TASK PROMPT: In the data below, find every line that has the string "part", and copy it.

═════ INPUT DATA ═════

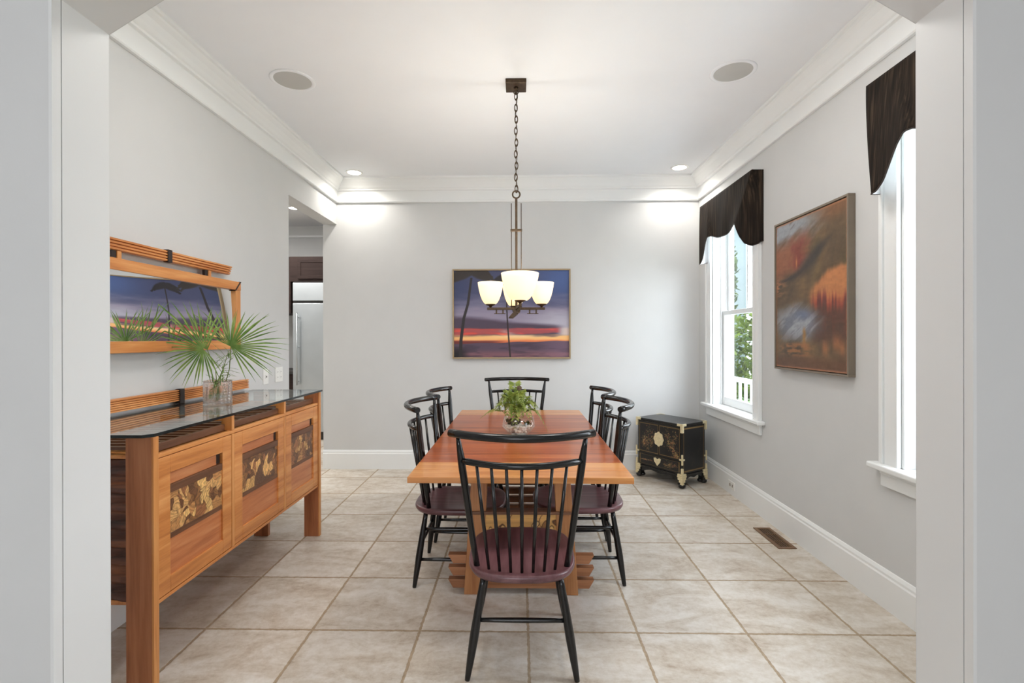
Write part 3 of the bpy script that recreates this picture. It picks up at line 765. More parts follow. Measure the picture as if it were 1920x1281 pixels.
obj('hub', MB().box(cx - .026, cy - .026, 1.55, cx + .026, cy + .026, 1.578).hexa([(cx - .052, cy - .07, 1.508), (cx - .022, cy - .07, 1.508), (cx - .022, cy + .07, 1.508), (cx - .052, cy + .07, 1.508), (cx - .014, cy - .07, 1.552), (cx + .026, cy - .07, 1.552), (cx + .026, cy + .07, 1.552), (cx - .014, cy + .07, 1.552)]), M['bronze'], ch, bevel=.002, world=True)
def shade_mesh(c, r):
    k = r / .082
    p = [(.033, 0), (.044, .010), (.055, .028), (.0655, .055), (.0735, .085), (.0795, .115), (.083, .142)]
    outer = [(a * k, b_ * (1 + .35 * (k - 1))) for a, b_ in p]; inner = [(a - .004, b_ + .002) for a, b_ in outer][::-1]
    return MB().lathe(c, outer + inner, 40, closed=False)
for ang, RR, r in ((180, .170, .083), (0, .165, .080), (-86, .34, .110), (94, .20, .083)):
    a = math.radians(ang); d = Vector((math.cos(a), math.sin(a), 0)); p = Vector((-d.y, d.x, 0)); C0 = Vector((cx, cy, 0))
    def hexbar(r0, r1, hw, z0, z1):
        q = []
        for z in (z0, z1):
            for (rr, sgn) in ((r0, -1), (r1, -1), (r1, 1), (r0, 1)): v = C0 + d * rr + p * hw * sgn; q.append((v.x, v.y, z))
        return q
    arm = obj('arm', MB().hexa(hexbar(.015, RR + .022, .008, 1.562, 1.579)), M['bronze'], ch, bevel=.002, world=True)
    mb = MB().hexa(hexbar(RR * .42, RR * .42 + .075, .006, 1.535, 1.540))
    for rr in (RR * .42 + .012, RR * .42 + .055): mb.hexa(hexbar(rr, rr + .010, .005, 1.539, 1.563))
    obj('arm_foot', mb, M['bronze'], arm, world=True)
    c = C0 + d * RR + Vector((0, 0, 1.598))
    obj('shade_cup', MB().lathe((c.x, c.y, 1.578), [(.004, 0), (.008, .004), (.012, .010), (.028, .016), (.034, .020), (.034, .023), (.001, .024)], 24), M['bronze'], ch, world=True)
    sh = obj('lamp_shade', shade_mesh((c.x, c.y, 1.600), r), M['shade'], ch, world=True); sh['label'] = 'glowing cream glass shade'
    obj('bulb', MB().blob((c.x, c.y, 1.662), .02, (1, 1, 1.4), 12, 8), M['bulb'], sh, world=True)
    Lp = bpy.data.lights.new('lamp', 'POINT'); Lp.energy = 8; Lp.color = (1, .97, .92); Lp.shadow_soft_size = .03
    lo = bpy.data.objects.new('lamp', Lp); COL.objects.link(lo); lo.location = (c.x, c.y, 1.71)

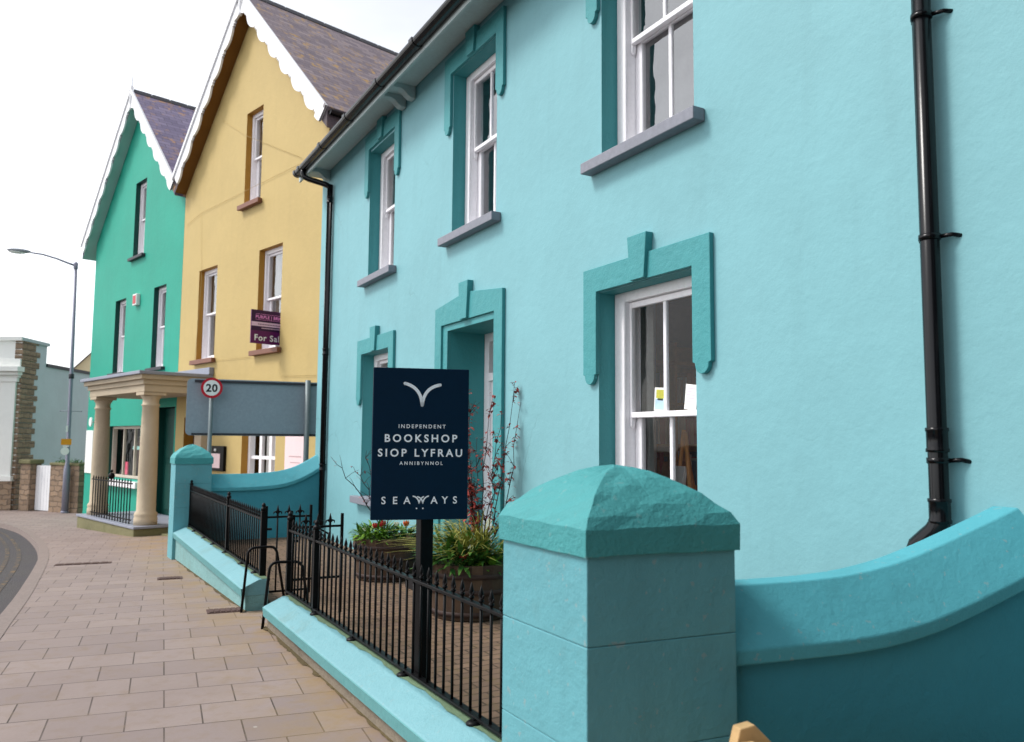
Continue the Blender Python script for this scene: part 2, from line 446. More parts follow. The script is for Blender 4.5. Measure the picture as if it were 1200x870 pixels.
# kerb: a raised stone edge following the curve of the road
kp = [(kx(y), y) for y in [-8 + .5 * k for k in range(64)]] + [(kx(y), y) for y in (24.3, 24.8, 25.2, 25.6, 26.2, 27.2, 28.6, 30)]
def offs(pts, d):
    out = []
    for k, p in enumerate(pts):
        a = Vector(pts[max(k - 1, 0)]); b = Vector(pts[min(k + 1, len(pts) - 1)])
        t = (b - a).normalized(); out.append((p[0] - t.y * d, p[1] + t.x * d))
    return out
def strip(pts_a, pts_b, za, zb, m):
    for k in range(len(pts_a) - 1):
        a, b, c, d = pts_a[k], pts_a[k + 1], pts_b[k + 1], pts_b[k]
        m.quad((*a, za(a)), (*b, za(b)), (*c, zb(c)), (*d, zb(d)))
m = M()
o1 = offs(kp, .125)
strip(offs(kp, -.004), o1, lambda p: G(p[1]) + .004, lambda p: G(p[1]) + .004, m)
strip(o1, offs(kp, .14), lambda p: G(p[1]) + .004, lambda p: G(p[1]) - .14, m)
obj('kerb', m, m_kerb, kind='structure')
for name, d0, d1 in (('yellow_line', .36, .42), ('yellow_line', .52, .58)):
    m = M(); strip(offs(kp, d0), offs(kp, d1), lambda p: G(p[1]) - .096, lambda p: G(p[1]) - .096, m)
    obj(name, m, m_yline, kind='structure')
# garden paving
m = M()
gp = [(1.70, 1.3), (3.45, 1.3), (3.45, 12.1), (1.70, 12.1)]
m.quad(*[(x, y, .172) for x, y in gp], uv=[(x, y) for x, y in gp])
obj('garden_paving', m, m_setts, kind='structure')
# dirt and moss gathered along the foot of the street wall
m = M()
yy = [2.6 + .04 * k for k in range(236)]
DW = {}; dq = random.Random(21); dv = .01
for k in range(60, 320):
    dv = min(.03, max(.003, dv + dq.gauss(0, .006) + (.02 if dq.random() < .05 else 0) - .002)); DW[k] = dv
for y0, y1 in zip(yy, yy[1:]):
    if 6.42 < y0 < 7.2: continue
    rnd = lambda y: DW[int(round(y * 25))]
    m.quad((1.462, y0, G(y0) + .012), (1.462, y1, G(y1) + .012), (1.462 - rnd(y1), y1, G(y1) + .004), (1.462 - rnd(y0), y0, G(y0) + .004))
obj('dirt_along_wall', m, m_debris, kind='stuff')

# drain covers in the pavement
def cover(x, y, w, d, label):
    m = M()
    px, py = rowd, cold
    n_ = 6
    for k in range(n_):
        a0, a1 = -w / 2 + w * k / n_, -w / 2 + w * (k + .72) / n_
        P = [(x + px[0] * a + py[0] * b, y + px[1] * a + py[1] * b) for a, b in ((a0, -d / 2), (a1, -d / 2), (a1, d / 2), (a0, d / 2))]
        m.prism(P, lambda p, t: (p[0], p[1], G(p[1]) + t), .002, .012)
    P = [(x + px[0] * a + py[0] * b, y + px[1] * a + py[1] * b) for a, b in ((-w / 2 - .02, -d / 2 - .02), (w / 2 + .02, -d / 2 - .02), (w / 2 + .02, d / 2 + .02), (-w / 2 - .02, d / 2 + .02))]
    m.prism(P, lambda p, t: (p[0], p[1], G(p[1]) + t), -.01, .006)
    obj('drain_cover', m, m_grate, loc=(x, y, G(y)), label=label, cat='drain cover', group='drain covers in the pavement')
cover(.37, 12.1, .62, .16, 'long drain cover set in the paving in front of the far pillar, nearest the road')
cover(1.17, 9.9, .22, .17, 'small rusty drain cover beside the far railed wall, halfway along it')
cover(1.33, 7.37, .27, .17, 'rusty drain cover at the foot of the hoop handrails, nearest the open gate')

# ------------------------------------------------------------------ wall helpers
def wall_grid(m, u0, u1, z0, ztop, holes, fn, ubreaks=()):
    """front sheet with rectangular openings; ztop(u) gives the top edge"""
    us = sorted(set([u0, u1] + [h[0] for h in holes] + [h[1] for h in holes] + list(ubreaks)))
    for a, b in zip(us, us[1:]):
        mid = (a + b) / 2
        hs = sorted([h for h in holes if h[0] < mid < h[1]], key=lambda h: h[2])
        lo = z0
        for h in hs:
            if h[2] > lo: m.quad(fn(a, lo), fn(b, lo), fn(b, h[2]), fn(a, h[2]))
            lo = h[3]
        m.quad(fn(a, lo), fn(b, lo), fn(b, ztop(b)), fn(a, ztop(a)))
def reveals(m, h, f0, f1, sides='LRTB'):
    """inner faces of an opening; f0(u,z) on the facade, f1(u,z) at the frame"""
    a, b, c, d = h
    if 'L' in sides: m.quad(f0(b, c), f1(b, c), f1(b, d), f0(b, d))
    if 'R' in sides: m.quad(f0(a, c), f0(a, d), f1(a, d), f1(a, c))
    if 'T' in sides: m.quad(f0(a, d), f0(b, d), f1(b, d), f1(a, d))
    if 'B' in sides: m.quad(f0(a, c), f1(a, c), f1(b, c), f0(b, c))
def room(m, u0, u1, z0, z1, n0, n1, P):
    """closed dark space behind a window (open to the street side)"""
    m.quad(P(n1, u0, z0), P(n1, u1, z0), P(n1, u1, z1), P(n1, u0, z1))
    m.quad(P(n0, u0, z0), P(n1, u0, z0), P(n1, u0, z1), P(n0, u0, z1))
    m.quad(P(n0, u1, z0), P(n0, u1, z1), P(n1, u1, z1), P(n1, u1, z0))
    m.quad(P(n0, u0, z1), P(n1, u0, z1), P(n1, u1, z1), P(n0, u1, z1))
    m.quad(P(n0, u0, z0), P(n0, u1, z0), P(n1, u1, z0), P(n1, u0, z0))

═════

RESPONSE FOR THIS EXERCISE:
Write part 3 of the bpy script that recreates this picture. It picks up at line 765. More parts follow. Measure the picture as if it were 1920x1281 pixels.
Continue the Blender Python script for this scene: part 2, from line 446. More parts follow. The script is for Blender 4.5. Measure the picture as if it were 1200x870 pixels.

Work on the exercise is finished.